Climate change: The cost of past inaction

For the past 20 years, New Zealand's climate change policy has been one of inaction and delay. While we've seen no less than four failed attempts at putting a price on carbon (including the current ETS), we've never really tried to cut our emissions. Instead, we've treated our legally binding targets as a "responsibility target" and relied on forest sinks and the international carbon market to meet them.

Writing in the Herald, Simon Terry points out how this is about to go disastrously wrong:
It is the third period from 2021 to 2030 that is the critical one. This is the period world leaders are focusing on for global climate action to make a genuine showing and commitments for it are to be set next year.

It is also the decade during which the trees New Zealand relied on to claim forestry credits are scheduled to be cut down.

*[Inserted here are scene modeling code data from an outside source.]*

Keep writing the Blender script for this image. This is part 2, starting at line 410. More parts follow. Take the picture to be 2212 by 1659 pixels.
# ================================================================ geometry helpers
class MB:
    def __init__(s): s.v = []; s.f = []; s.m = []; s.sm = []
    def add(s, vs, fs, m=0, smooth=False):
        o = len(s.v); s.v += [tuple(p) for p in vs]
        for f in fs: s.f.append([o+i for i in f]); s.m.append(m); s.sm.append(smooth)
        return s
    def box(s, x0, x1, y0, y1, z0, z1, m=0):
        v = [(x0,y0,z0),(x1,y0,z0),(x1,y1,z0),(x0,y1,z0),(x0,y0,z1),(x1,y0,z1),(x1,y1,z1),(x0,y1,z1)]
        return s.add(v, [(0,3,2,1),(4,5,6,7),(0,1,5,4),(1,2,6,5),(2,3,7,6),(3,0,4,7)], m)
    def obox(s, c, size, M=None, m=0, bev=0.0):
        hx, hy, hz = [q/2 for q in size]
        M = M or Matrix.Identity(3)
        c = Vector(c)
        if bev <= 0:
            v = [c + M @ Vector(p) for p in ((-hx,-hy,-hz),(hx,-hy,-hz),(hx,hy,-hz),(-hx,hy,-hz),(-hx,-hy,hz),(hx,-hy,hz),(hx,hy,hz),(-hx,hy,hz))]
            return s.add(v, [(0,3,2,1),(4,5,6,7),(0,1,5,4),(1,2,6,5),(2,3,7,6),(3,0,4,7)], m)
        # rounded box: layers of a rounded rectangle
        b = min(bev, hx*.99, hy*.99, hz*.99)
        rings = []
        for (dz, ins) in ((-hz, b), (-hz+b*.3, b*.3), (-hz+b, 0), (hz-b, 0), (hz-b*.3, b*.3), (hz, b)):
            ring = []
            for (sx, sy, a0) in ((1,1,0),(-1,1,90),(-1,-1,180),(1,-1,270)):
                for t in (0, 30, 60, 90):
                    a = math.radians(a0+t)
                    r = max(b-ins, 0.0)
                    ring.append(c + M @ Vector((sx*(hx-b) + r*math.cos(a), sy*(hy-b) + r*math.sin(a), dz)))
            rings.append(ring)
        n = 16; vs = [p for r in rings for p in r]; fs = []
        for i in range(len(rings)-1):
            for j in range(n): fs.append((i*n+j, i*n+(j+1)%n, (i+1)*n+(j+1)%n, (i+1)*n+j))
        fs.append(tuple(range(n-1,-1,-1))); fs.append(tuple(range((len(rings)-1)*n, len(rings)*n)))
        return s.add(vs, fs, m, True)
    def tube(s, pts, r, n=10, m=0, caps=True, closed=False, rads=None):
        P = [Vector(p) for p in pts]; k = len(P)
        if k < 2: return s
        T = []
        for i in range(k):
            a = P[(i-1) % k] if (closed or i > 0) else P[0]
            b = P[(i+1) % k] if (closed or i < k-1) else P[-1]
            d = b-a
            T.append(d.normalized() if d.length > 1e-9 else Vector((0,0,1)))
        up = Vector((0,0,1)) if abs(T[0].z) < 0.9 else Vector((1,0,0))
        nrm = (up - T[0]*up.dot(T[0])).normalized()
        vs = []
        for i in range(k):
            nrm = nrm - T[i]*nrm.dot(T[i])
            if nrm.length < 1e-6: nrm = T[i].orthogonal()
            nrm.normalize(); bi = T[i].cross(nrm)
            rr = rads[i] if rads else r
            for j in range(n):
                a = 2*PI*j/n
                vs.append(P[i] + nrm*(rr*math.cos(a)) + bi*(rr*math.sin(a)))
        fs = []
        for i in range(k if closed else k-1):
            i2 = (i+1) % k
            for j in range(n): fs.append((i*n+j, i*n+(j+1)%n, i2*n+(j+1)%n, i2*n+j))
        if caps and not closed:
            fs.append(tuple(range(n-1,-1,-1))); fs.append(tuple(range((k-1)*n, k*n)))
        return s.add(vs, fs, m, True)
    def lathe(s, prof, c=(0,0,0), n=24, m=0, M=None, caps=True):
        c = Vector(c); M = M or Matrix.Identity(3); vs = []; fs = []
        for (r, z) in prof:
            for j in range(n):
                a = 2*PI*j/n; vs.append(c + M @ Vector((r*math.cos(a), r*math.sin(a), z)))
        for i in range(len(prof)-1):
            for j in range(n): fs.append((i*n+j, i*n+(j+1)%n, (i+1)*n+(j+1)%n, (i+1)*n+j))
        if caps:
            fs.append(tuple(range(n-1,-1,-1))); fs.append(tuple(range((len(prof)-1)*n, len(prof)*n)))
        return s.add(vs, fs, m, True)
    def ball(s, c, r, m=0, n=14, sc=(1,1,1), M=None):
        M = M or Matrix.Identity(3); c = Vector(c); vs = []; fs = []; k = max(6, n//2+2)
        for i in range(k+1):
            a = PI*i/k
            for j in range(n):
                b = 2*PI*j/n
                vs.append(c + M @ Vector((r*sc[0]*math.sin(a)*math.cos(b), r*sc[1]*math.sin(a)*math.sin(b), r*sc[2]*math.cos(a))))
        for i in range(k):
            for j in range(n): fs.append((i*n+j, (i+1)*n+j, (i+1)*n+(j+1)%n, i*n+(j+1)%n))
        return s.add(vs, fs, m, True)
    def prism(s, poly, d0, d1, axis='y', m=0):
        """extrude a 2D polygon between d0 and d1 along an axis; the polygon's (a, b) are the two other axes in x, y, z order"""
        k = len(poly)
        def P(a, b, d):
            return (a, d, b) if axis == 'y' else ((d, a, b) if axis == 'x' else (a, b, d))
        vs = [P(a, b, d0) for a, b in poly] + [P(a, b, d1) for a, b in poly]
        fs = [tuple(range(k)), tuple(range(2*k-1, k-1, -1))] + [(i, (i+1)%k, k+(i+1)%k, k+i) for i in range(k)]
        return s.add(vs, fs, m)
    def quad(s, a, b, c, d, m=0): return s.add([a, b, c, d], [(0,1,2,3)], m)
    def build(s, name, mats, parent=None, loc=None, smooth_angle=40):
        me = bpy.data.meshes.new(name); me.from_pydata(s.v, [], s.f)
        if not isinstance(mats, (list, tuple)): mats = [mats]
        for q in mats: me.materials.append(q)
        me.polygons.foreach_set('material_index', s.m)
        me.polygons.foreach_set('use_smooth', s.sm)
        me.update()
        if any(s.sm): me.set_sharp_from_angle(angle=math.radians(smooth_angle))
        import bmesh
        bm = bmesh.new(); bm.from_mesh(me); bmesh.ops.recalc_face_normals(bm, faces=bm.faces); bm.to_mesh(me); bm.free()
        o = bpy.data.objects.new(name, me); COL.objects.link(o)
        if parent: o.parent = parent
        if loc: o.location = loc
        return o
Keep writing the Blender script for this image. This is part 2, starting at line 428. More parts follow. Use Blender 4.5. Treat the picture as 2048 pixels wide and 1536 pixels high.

Including payback for forest credits, New Zealand's emissions for the third period are officially projected to be 55 per cent above even the current target level - an overshoot of 350 million tonnes of carbon dioxide equivalent.

The Treasury warns that carbon prices will be considerably higher during this period, and expects them to be between $10 and $165 a tonne. At the midpoint of that range, even a 350 million tonne excess would represent a $30 billion cost if settled with carbon credits. Result: Visa card payment comes due with major penalty interest - and underlying emissions growth on top of it.


And even if its at the low end, we're looking at billions of dollars, the sort of cost which is beyond even a major policy initiative.

This is where short-term thinking and a refusal to take action gets us: it hasn't made costs disappear, just put them off. Now that bill is about to come due. But the current government isn't thinking about it because they will have all retired on their fat Ministerial pensions by then, leaving others to clean up their mess.